Segnali neri con l’occupazione in lieve calo (salvata dal blocco dei licenziamenti e dagli ammortizzatori sociali) e l’impennata dell’inattività, sintomo che nel Paese si è smesso di cercare lavoro.
La Sardegna va peggio anche qui, perché l’incidenza degli occupati nei servizi è quattro volte quella dei settori produttivi (agricoltura/industria/ costruzioni), il tasso di attività sotto la media nazionale e distanziato di circa 8 punti da quello di Lombardia, Piemonte e Veneto sempre oltre il 70%.
Aggiungiamo che la disoccupazione sarda viaggia 5 punti sopra la media nazionale e circa 10 rispetto a quello delle regioni economicamente più forti.
L’appesantimento della crisi del sistema produttivo isolano, la salute precaria delle imprese sarde e il blocco in settori rilevanti come quello del turismo e l’andamento del mercato del lavoro, incideranno notevolmente sul gettito fiscale e sulla disponibilità di bilancio della Regione, quantificabile prudenzialmente e tenendo conto delle entrate correnti di natura tributaria, di circa 700 milioni. Prevedibile una contrazione delle assegnazioni statali, anche ai Comuni, a fronte della necessità di rafforzare la spesa regionale per assistere persone e famiglie e a protezione del sistema delle imprese e del lavoro.
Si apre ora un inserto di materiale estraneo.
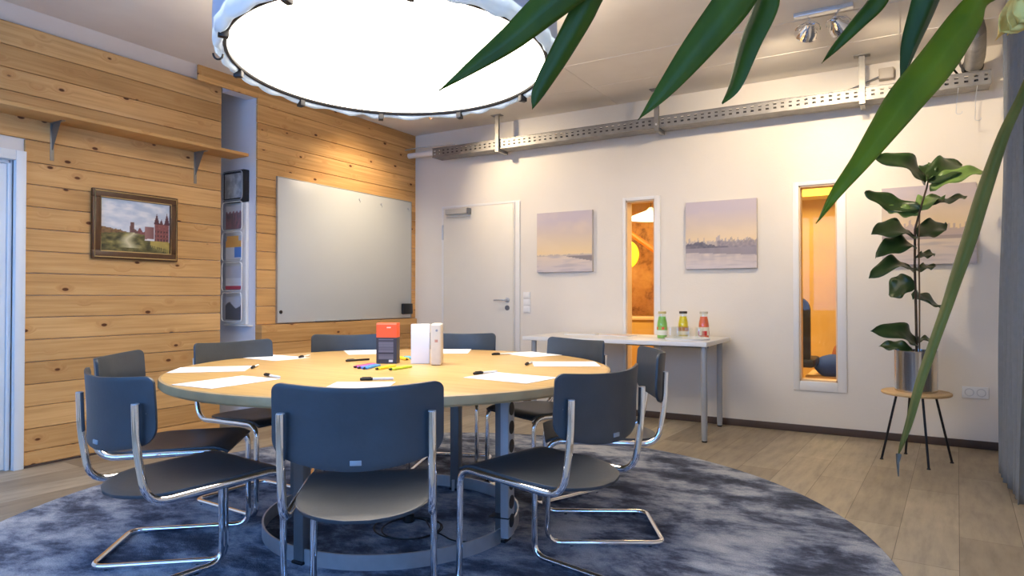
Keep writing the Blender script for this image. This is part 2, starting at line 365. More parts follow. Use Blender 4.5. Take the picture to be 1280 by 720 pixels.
# back wall with two openings for the interior windows
W = [(-2.205, -1.93, 0.415, 1.99), (-0.715, -0.435, 0.415, 2.005)]
wb = MB()
xs = [-5.6, W[0][0], W[0][1], W[1][0], W[1][1], XR + 0.15]
for i in range(5):
    if i % 2 == 0: wb.box(xs[i], xs[i + 1], YB, YB + 0.12, 0, H)
    else:
        w = W[i // 2]; wb.box(xs[i], xs[i + 1], YB, YB + 0.12, 0, w[2]); wb.box(xs[i], xs[i + 1], YB, YB + 0.12, w[3], H)
bmesh.ops.remove_doubles(wb.b, verts=wb.b.verts, dist=1e-5)
struct(wb.build('wall_back', M_wall, smooth=False))
M_reveal = plain('orange_lit_window_lining', rgb(226, 196, 160), 0.5)  # orange light of the room beyond is put into the lining colour
for i, (x0, x1, z0, z1) in enumerate(W):
    f = MB(); a = 0.028 if i == 0 else 0.045; bR = 0.055 if i == 0 else 0.065; d = 0.014
    f.box(x0 - a, x0, YB - d, YB, z0 - 0.075, z1 + 0.03, 0.003); f.box(x1, x1 + bR, YB - d, YB, z0 - 0.075, z1 + 0.03, 0.003)
    f.box(x0, x1, YB - d, YB, z1, z1 + 0.03, 0.003); f.box(x0, x1, YB - d, YB, z0 - 0.075, z0, 0.003)
    wf = struct(f.build('window_%d' % (i + 1), M_frame))
    l = MB(); e = 0.012
    l.box(x0, x0 + e, YB, YB + 0.12, z0, z1); l.box(x1 - e, x1, YB, YB + 0.12, z0, z1); l.box(x0, x1, YB, YB + 0.12, z0, z0 + e); l.box(x0, x1, YB, YB + 0.12, z1 - e, z1)
    l.build('window_lining', M_reveal, wf, smooth=False)
    MB().box(x0 + e, x1 - e, YB + 0.075, YB + 0.081, z0 + e, z1 - e).build('pane', M_pane, wf, smooth=False)
ry_ = Matrix.Rotation(R(90), 4, 'X')
# left wall, alcove return, board wall behind
struct(MB().box(-4.99, XL - 0.02, YF, 0.95, 0, H).box(-4.99, XL - 0.02, 0.95, 2.0, 2.0, H).box(-4.99, XL - 0.02, 2.0, 3.48, 0, H).build('wall_left', M_ceil, smooth=False))
struct(MB().box(-5.45, X2 - 0.022, YN, YN + 0.1, 0, H).box(-5.5, -5.4, 3.3, YN, 0, H).box(-5.4, -4.99, 3.3, 3.36, 0, H).build('wall_niche', M_wallL, smooth=False))
struct(MB().box(X2 - 0.10, X2 - 0.022, YN + 0.1, YB, 0, H).build('wall_alcove', M_wall, smooth=False))
# planks: real boards with chamfered grooves
def boards(name, mat, x0, x1, y0, y1, zs, holes=()):
    b = MB()
    for za, zb in zip(zs, zs[1:]):
        b.box(x0, x1, y0, y1, za + 0.0018, zb - 0.0018, 0.0025, seg=1)
    return b.build(name, mat, smooth=False)
zs = [0.012] + [round(-0.041 + 0.1437 * k, 4) for k in range(1, 20)] + [2.84]
b = MB()
for za, zb in zip(zs, zs[1:]):
    y0 = 2.055
    if za >= 2.02: b.box(XL - 0.02, XL, 0.4, 3.475, za + .0018, zb - .0018, .003, seg=1)
    elif zb > 2.03: b.box(XL - 0.02, XL, 2.055, 3.475, za + .0018, zb - .0018, .003, seg=1)
    else: b.box(XL - 0.02, XL, 2.055, 3.475, za + .0018, zb - .0018, .003, seg=1)
struct(b.build('trim_2', M_boardL, smooth=False))
zr = [0.86 - 0.1565 * k for k in range(5, -1, -1)]; zr[0] = 0.012
zr2 = [0.86 + 0.1565 * k for k in range(0, 13)] + [H]
b = MB()
for za, zb in zip(zr, zr[1:]): b.box(X2 - 0.02, -4.635, YN - 0.0, 5.785, za + .0018, zb - .0018, .003, seg=1)
for za, zb in zip(zr2, zr2[1:]): b.box(X2 - 0.02, X2, YN, YB, za + .0018, zb - .0018, .003, seg=1)
struct(b.build('trim_3', M_boardR, smooth=False))
# header over the niche: plaster box faced with one board
struct(MB().box(XL, X2 - 0.022, 3.482, YN, 2.792, H).build('trim_4', M_wallL, smooth=False))
struct(MB().box(X2 - 0.02, X2, 3.17, YN, 2.79, H, 0.002, seg=1).build('trim_5', M_boardR, smooth=False))
struct(MB().prism([(-4.862, 2.842), (-4.715, 2.9099), (-4.862, 2.9099)], -3.48, 1.7, M=ry_).build('trim_7', M_ceil, smooth=False))
struct(MB().box(XL, XL + 0.004, 2.055, 3.475, 0, 0.012).build('floor_gap_left', M_base, smooth=False))  # dark strip painted in for the shaded gap under the boards
struct(MB().box(-3.30, XR, YB - 0.014, YB, 0, 0.058, 0.003).build('baseboard_back', M_base))
struct(MB().box(X2 + 0.065, -4.42, YB - 0.014, YB, 0, 0.058, 0.003).build('baseboard_corner', M_base))
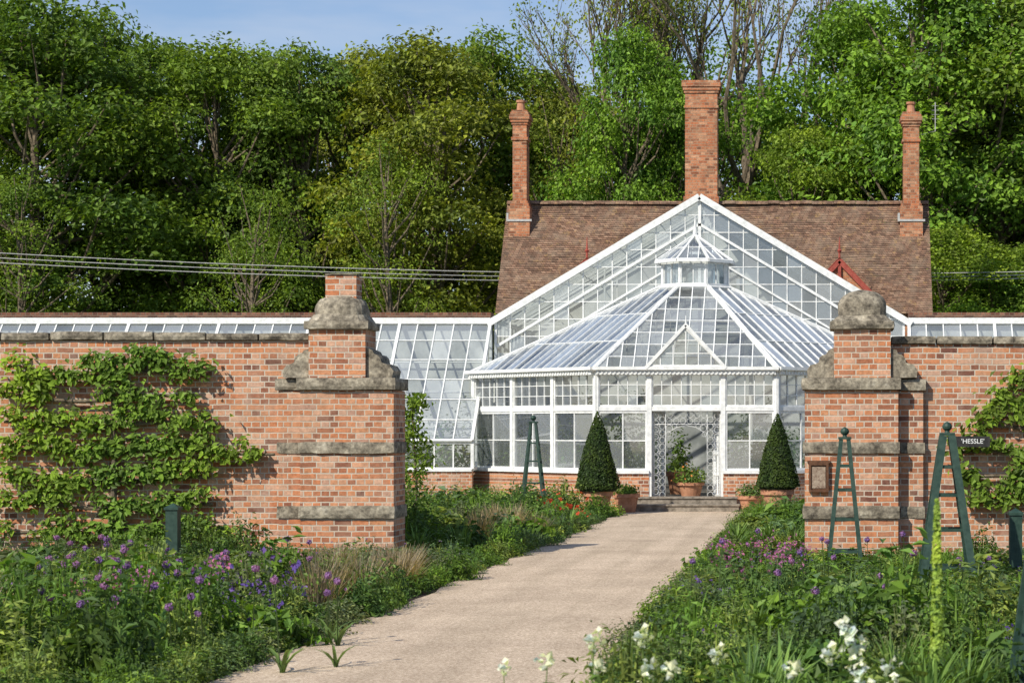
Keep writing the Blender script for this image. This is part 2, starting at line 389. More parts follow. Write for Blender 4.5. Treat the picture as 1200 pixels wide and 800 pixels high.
e=empty('notice_board',(-.05,WY-.25,1.2),'small framed brown notice fixed to a brick gate pier','sign')
xa,xb=PX(948,26.35),PX(971,26.35); za,zb=PZ(576,26.35),PZ(542,26.35); W0=WY-.08
mb=MB(); mb.box(xa,xb,W0-.262,W0-.222,za,zb); mb.box(xa-.02,xb+.02,W0-.275,W0-.222,zb,zb+.03)
mb.box(xa,xa+.03,W0-.285,W0-.263,za,zb); mb.box(xb-.03,xb,W0-.285,W0-.263,za,zb); mb.box(xa+.03,xb-.03,W0-.284,W0-.263,za,za+.03); mb.box(xa+.03,xb-.03,W0-.284,W0-.263,zb-.03,zb-.001)
meshobj('frame',mb,[m_bronze],parent=e)
mb=MB(); mb.box(xa+.04,xb-.04,W0-.27,W0-.2635,za+.05,zb-.05); meshobj('notice_sheet',mb,[m_paper],parent=e)
def text_mesh(s,size):
    cu=bpy.data.curves.new('t','FONT'); cu.body=s; cu.size=size; cu.extrude=.001; cu.align_x='CENTER'; cu.align_y='CENTER'
    to=bpy.data.objects.new('t',cu); link(to); dg=bpy.context.evaluated_depsgraph_get(); dg.update()
    me=bpy.data.meshes.new_from_object(to.evaluated_get(dg)); bpy.data.objects.remove(to); return me
d=26.2
e=empty('plant_label',(PX(1140,d),d,PZ(517,d)),'small black plant name label with white lettering on wall','sign')
mb=MB(); mb.box(PX(1120,d),PX(1160,d),d,d+.015,PZ(523.5,d),PZ(511,d)); mb.box(PX(1139,d),PX(1141,d),d+.016,WY-.002,PZ(520,d),PZ(517,d)); meshobj('plate',mb,[m_metal],parent=e)
me=text_mesh("'HESSLE'",.085); me.materials.clear(); me.materials.append(m_letter)
o=bpy.data.objects.new('lettering',me); link(o); o.parent=e; o.rotation_euler=(math.pi/2,0,0); o.location=(0,-.003,0)

# ---------------------------------------------------------------- glazing
def clip(poly, sub):
    outp=list(poly)
    for i in range(len(sub)):
        a=sub[i];b=sub[(i+1)%len(sub)]; inp=outp; outp=[]
        def side(p): return (b[0]-a[0])*(p[1]-a[1])-(b[1]-a[1])*(p[0]-a[0])
        for j in range(len(inp)):
            p=inp[j];q=inp[(j+1)%len(inp)];sp=side(p);sq=side(q)
            if sp>=0: outp.append(p)
            if (sp>=0)!=(sq>=0):
                t=sp/(sp-sq); outp.append((p[0]+(q[0]-p[0])*t,p[1]+(q[1]-p[1])*t))
        if not outp: return []
    return outp
def lineclip(poly, axis, val):
    xs=[]
    for i in range(len(poly)):
        p=poly[i];q=poly[(i+1)%len(poly)]
        a,b=p[axis]-val,q[axis]-val
        if (a<0)!=(b<0): t=a/(a-b); xs.append(p[1-axis]+(q[1-axis]-p[1-axis])*t)
    if len(xs)<2: return None
    return min(xs),max(xs)
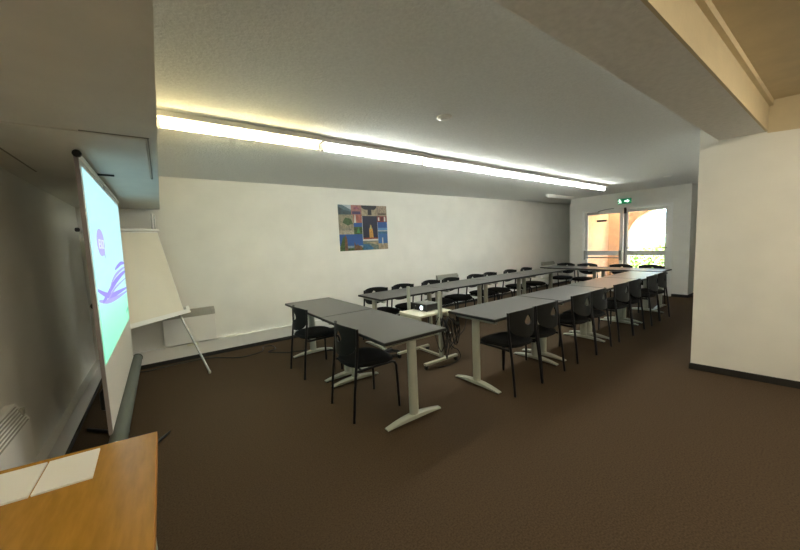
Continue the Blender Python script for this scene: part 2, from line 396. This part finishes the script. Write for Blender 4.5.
# ---------------------------------------------------------------- chairs
def make_chair():
    t = thing('stacking_chair', 'x', 'chair')
    # seat pad: rounded super-ellipse, domed
    s_ = MB(); n = 36
    def ring(sc, z, e=3.2):
        o = []
        for k in range(n):
            a = 2*PI*k/n; c_, d_ = math.cos(a), math.sin(a)
            x = .215*sc*math.copysign(abs(c_)**(2/e), c_); y = .225*sc*math.copysign(abs(d_)**(2/e), d_)
            x *= (1 + .06*(y/.225)); zz_ = z - .018*max(0, y/.225)**2*1.2
            o.append(s_.bm.verts.new((x, y + .02, zz_)))
        return o
    rs = [ring(.86, .425), ring(.97, .432), ring(1., .445), ring(.97, .462), ring(.85, .472), ring(.5, .474), ring(.2, .473)]
    for A, B in zip(rs, rs[1:]):
        for k in range(n): s_.bm.faces.new([A[k], A[(k+1) % n], B[(k+1) % n], B[k]])
    s_.bm.faces.new(rs[0][::-1]); s_.bm.faces.new(rs[-1])
    s_.build('seat', M['pad'], t, True)
    # backrest shell with a teardrop opening
    bm = bmesh.new()
    W_ = .205; zt, zb = .768, .522
    out = [(-W_, zt - .012), (-W_*.93, zt), (-.13, zt + .012), (-.06, zt + .018), (0, zt + .020), (.06, zt + .018), (.13, zt + .012), (W_*.93, zt), (W_, zt - .012), (W_, .69), (W_*.96, .65)]
    for k in range(1, 12):
        a = PI*k/12; out.append((W_*.93*math.cos(a), .63 - (.63 - zb)*math.sin(a)**.85))
    out += [(-W_*.96, .65), (-W_, .69)]
    vs = [bm.verts.new((x, 0, z)) for x, z in out]
    es = [bm.edges.new((vs[i], vs[(i+1) % len(vs)])) for i in range(len(vs))]
    hol = []
    for k in range(16):
        a = 2*PI*k/16; r = .052
        x = r*math.cos(a); z = r*math.sin(a)
        if z > 0: x *= (1 - z/r*.42); z *= 1.2
        else: z *= .72
        hol.append((x, .674 + z))
    hv = [bm.verts.new((x, 0, z)) for x, z in hol]
    es += [bm.edges.new((hv[i], hv[(i+1) % 16])) for i in range(16)]
    bmesh.ops.triangle_fill(bm, use_beauty=True, use_dissolve=False, edges=es)
    hs_ = set(hv)
    for f in [f for f in bm.faces if all(v in hs_ for v in f.verts)]: bm.faces.remove(f)
    for e_ in [e_ for e_ in bm.edges if not e_.link_faces]: bm.edges.remove(e_)
    for xc in [q*.02 for q in range(-10, 11)]:
        bmesh.ops.bisect_plane(bm, geom=bm.verts[:] + bm.edges[:] + bm.faces[:], plane_co=(xc, 0, 0), plane_no=(1, 0, 0))
    for zc in (.60, .66, .72):
        bmesh.ops.bisect_plane(bm, geom=bm.verts[:] + bm.edges[:] + bm.faces[:], plane_co=(0, 0, zc), plane_no=(0, 0, 1))
    yb = lambda x, z: -.145 - .072*max(0, 1 - (x/W_)**2) - .03*(.70 - z)
    for v in bm.verts: v.co.y = yb(v.co.x, v.co.z)
    bm.normal_update()
    ret = bmesh.ops.solidify(bm, geom=bm.faces[:], thickness=.009)
    m_ = MB(); m_.bm.free(); m_.bm = bm
    m_.build('backrest', M['shell'], t, True)
    # frame
    for sx in (-1, 1):
        a = MB().tube([(sx*.222, -.23, .0), (sx*.217, -.205, .25), (sx*.214, -.178, .46), (sx*.212, -.158, .62), (sx*.209, -.150, .768)], .0115)
        a.build('rear_leg', M['tube'], t, True)
        f = MB().tube([(sx*.222, .225, .0), (sx*.213, .222, .22), (sx*.207, .217, .38), (sx*.203, .205, .408), (sx*.20, .175, .418), (sx*.20, 0, .416), (sx*.208, -.165, .414)], .0115)
        f.build('front_leg', M['tube'], t, True)
    MB().tube([(-.2, .10, .414), (.2, .10, .414)], .009).tube([(-.2, -.12, .414), (.2, -.12, .414)], .009).build('seat_frame', M['tube'], t)
    return t
chair0 = make_chair(); first = [True]
def chair(x, y, ang, label, group):
    """x,y: centre; ang rotates local +Y (front)"""
    global chair0
    if first[0]: c = chair0; first[0] = False
    else: c = copy_tree(chair0)
    c.location = (x, y, 0); c.rotation_euler = (0, 0, ang)
    c['label'] = label; c['group'] = group
    return c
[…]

Dire che tutto “andrà bene” non è ottimismo, è retorica dell’esagerazione. La Regione è precipitata in uno stato di torpore comatoso, priva di idee e impacciata nei movimenti, subalterna nella volontà, senza capacità organizzativa e operativa.
La battaglia autonomista appare archiviata, piuttosto che sviluppata verso nuovi contenuti di consapevolezza e autogoverno. Nello Stato serpeggiano incontrastate deviazioni neo-centraliste, in violazione dei principi dell’articolo 5 della Costituzione.
Piuttosto che adagiarsi sugli effetti del “lock-down” per fasi, deciso dalle autorità sanitarie e dalle “task force” governative, servirebbe una reazione radicale, andrebbe progettato il futuro della Sardegna con un nuovo slancio di sardismo democratico, progressista ed ecologista, proponendo l’Isola, con la sua centralità mediterranea, come la terra dell’economia della sostenibilità ambientale e sociale, della ricerca e della sperimentazione dei processi di “rinaturalizzazione” produttiva. La Sardegna si dovrebbe candidare ad essere terra di incontro di culture, di amicizia e pace tra i popoli del Mediterraneo.
Un progetto/modello “di bene”, da pensare e realizzare, da vivere e da regalare.
Tutto ciò ha bisogno di uno straordinario investimento partecipato di intelligenze, energie e risorse, della proiezione federalista delle identità, di configurarsi come un segmento della più generale piattaforma per la “rinascita” europea, che guarda a Sud anche per risanare il Nord. Alcuni dicono che sognare non sia una colpa, io sostengo che sia un dovere.
Sognamo. Bene. Con una meta realistica da raggiungere a breve. Con un piano di ripresa fatto di obiettivi minimi che sommati faranno quelli più ambiziosi. Diamo idee a chi non le ha. Abbiamo tutti necessità di persone che non guardino ai propri interessi ma alla comunità.
Non credo che la Sardegna sarà mai libera ed indipendente. Ma possiamo di certo impostare tutti i rapporti sulla parità. Schiavi di nessuno. Soprattutto iniziamo ad aver fiducia in progetti nostri non copia di altri pensati per realtà diverse. Fuori dal colonialismo culturale.